True to style, Scrapper is full of what Regan calls “music video moments”: shots that reset its rhythms, filmed with the intention of being cut to music. “[With] music videos, every moment on screen really matters because you only get a few frames to draw someone in, or connect to someone,” Regan says. “If the scene isn’t telling you what it’s about quite quickly, then does it deserve to be in the edit?” Here, Regan talks us through five music videos that have had a formative influence on Scrapper or her career – the ones that still have her “mad obsessed” – on the film’s release day (25 August).

 

Benny Banks – No Doubt

I think it was [part of] the first set of these UK Overstood music videos. People like Joe Black, Benny Banks and Squeaks were from the area I was from. I would watch them when I was 14, 15. I know when you look back at them they feel dated in a way, but I kind of find them timeless. They were what started that movement of performance-based videos that you could film quite lo-fi, and still make look quite good, and cut to rhythm. I think it was what got me quite obsessed with music video culture. It opened my eyes to [the fact you could] make these videos if you wanted to make them: if you got a cheap camera or a flip camera, you could just go out, do performance shots, and cut them together really nice.

This one was what made me want to do music videos, and make films eventually. So it was more a period of life that it influenced.

Gesaffelstein – Hate or Glory

This is what made me really think that you can take characters you recognise from your world and put them into heightened stories, without compromising on your storytelling to do so. I guess I’ve always wanted to take working-class characters that I grew up with and put them in fantasy films or superhero films, but without having to have the gloss of those superhero films, or become what those films just are as a brand, you know? This video is incredible for having that concept at the heart of it, but still staying so gritty – in a way, looking very similar to the Benny Banks video. It’s still so lo-fi – or feels that way – but at the heart of it is this fantasy-esque concept. I just love that, that mixture of two things.

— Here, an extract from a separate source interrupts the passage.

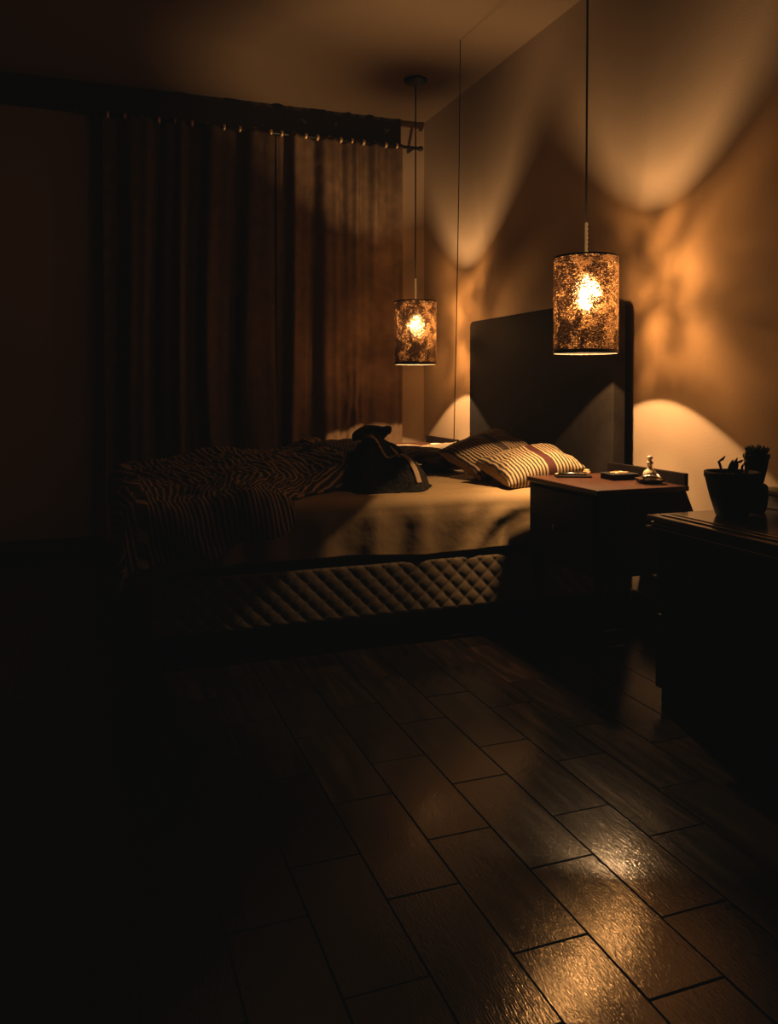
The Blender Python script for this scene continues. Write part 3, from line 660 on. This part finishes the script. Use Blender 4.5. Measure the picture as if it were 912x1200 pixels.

The whole perspective of the music video [influenced Scrapper]. I watched the music video, and I’m like, ‘maybe this is actually happening, or maybe this is the main character’s perspective on what’s happening, and he’s just visualising it as the concept they’ve created’. In Scrapper, those to-camera moments – the tower, the spiders, everything – you’re not really meant to know if that stuff is happening. When Jason comes in, it’s Georgie’s perspective of him. If you went to a 12-year-old and said to them, “What happened last summer?” you’d get a really embellished version of what happened, because kids are just storytellers. I think the music video is similar in that regard. I’m never quite sure if I’m watching reality, or watching the character’s understanding of reality. I love that ambiguity.

 

Bashy – Ransom

I think this was one of the first storytelling music videos within that grime and rap scene in the UK. I feel like this video had a massive impact on how things move in trends in music videos. It went from performance video trends to everyone wanting to tell stories and have a narrative. So this was another one that was more impactful on the time [I saw it], because it opened all of our eyes to the fact we can actually write a story within this music video that can involve the artists, and that can change the landscape of music videos a bit.

 

Keaton Henson – You Don’t Know How Lucky You Are

This is (weirdly) one that I would watch almost every day before I went to set. I’ve always been really obsessed with it. I feel like I’m responsible for 100k of the views or something, because I watch it constantly. Just how much performance can say, and do, within such a short space of time. To me, that is the most captivating video to watch. It’s so simple, and it’s just one character, just stood there. It reminded me that frames didn’t always have to be cluttered or have loads going on. If you have a compelling character, you can just sit on them and watch them. Luckily, Lola in particular is compelling enough that I found if the camera was on her, you were happy to just watch her.

P2J – Hands in the Air

This was such a cultural moment. I think it’s what made loads of us want to become music video directors. It was just the energy of it, and the joy of it. We went from performance videos, where everyone was being quite conscious of how cool they looked, to – I mean, P2J still looked cool, but it feels like they’re willing to just be joyful in that video. Which was something that was a throughline from Scrapper: the joy and the energy of it.